The world is changing. Everything is changing. Adults are struggling. Finances are struggling. People are going stir crazy. Then, we have our kids. They are growing up in the middle of this change. How do you tell a kid? How will they understand?
I sit here, in my bathroom, crying as I type this. My son loved school. He was excited every morning. He loved his friends, his teacher, his routine. He is 4 and he was getting use to his 1st year out in the world without me. He is loving. He gives the best hugs. He is a listener. His teacher always praised how hard he worked.

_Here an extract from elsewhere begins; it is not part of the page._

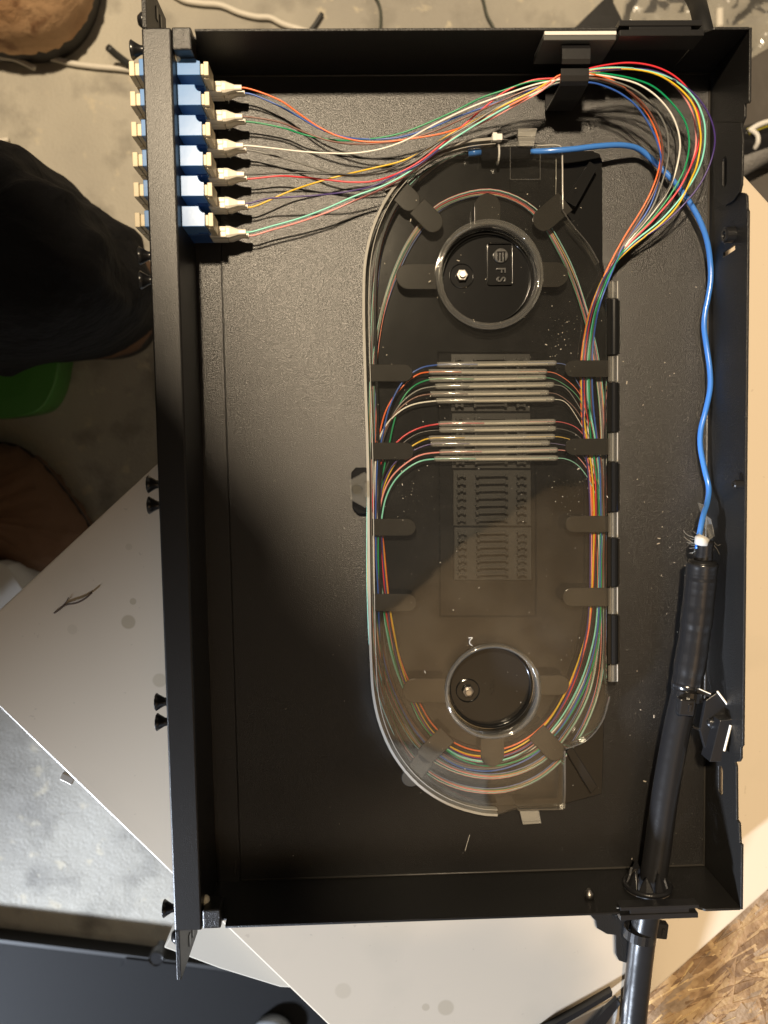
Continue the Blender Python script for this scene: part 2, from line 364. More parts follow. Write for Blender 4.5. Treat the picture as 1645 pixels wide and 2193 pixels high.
holed('rear_wall', outer, [slot(1557, 336, 400), diag, slot(1543, 1640, 1702)], 1.3, ((D, 0, 0), (0, 1, 0), (0, 0, 1), (1, 0, 0)), POWDER2, tray, bevel=0.2)
# overlapping tongue at the upper rear corner
tp = [(1528, 262), (1586, 262), (1590, 300), (1588, 385), (1582, 412), (1570, 430), (1552, 441), (1540, 436), (1528, 420)]
tp = [UX(x, y, D - 1.3) for x, y in tp]
slot2 = [(y, z) for y, z in slot(1557, 336, 400, 2.4)]
holed('corner_tongue', [(p.y, p.z) for p in tp], [slot2], 1.1, ((D - 1.25, 0, 0), (0, 1, 0), (0, 0, 1), (1, 0, 0)), POWDER2, tray, bevel=0.2)
# rounded folds where floor and walls meet, coloured lighter to imitate their highlight
FOLD = mk('fold_highlight', (.05, .046, .04), .38, spec=.8, bump=[(900, .0002, 2)])
for a_, b_ in (((14, .5, -.15), (D - .5, .5, -.15)), ((D - .5, .5, -.15), (D - .5, W - .5, -.15)), ((14, W - .5, -.15), (D - .5, W - .5, -.15))):
    put('wall_fold', sweep(new(), [Vector(a_), Vector(b_)], .62, 10), FOLD, tray, smooth=True)
# front beam
fl = U(310, 300, 43)
FX0 = -13.4
bm = new(); box(bm, (FX0, -2, 0.2), (0.3, W + 2, H)); put('front_beam', bm, BEAMP, tray, bevel=0.9)
for s, yy in ((1, W + 2.1), (-1, -2.1)):
    e = [(FX0 + .3, yy, 1), (FX0 + .3, yy + s * 25.5, 1), (FX0 + .3, yy + s * 25.5, H - .5), (FX0 + .3, yy, H - .5)]
    bm = new(); prism(bm, e, (2.2, 0, 0)); ear = put('mounting_ear', bm, POWDER2, tray, bevel=0.3)
    bm = new(); lathe(bm, [(.01, -3.6), (2.2, -3.2), (3.6, -1.4), (3.9, 0)], (FX0 + .25, yy + s * 6.5, 36), 'x', 20); put('button_screw', bm, BLKPL, tray, smooth=True)
    bm = new(); 
    for zz in (12, 20): box(bm, (FX0 + 2.5, yy + s * 14, zz), (FX0 + 2.9, yy + s * 20, zz + 3.4))
    put('ear_slot', bm, BLKPL, tray)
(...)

Now everything has changed. He can only see his friends (the ones that can log on) through a computer screen. He has to do his daily work while his little sister and cousin run around his chair. He isn't allowed to hug and kiss his family members the way he grew up doing. All of this happened to him in an instant. His little world flipped upside down.
He's been acting out. He loses his temper more easily. He cries more easily. He has started to say his school work is "boring ". I have come to realize that no matter how many art projects we do, no matter how many cakes we bake or songs we sing...he is still struggling.
I can't make him understand. Some adults are still struggling to understand. All I can do is show him that, throughout all the change, I am still there. I have to breathe through the tantrums and know that his emotions may be too big for his body. I have to hug him and remind him that I love him.
All of this will be a distant memory for him one day. I can only hope it is a positive one. We will get through this. One breath, one hug, one kiss at a time.